“As I dangled there in the sky from His hand, I knew He didn’t want to let me go. But I also knew that if He did not let go, He would be ruined by holding onto me. So in that choice, I let go of Him. I had to, for His sake. I had to fall as the Devil, so He could stay the God.”
This passage is written at the moment Sal is recounting his fall from grace. When we read between the lines, he’s speaking about his father back at the farm. To a child, the parent is the god. The figure directing their life, sheltering them, educating them. When Sal speaks up at the farm and says he wants a better life than that of his father’s, his mother slaps him and calls him the devil for his disrespect. But Sal’s disrespect is not to say he doesn’t love his father, despite the abuse. And he’s willing to be the lesser one, if it means his father will be able to feel significant. That is the gift from the son to the father. He allows him to remain in charge, the one in the clouds.

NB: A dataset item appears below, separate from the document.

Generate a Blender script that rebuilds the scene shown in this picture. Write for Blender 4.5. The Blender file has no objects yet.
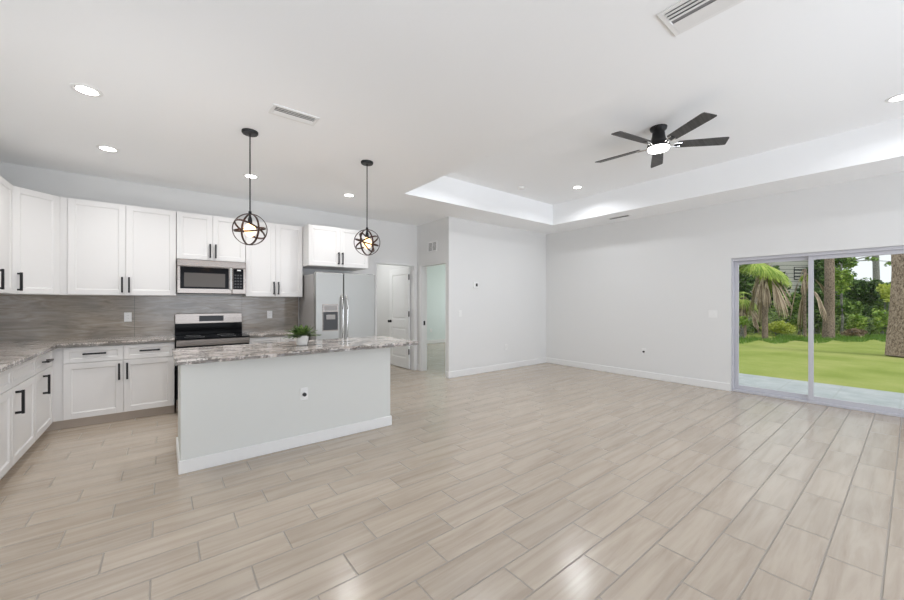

One of the mysteries surrounding Sal is whether he is of earth or of heavenly charge. And this man and woman back at the farm, are they real? Or are they something more? When I look at Sal and his relationship with his abusive father, I see the father as an example of America. If you’re a person of color, America is something very different to you than it is if you’re white. For Sal, America is a place of abuse. Each strike from the father is the abuse people of color suffer every day in America. In a particular scene in the novel, Sal’s father lays a rope around their house. He says he wants to try to be good. We see this attempt by America every day, promising to be better to minority communities. And yet, every day we see women, men, and children continuously targeted for their race. By the time the father has cut the rope, the fields have dried. As we say in the book, “His American chance was going to grave.” He blames Sal and the abuse continues.
This is not far-fetched from the politics of our country. When we feel our American dream slipping from us, there is a tendency to blame someone else for that loss. Sal’s “father” is doing the same. This symbol of the rope goes back to the symbol that became prominent in the 19th century which is that of the black victim with a rope around their neck, swinging from the trees. When I look back at my papaw’s experiences, being a man of brown skin in white towns, I reflect back on that abuse he endured, too, knowing how lucky he was to escape the same fate as Sal.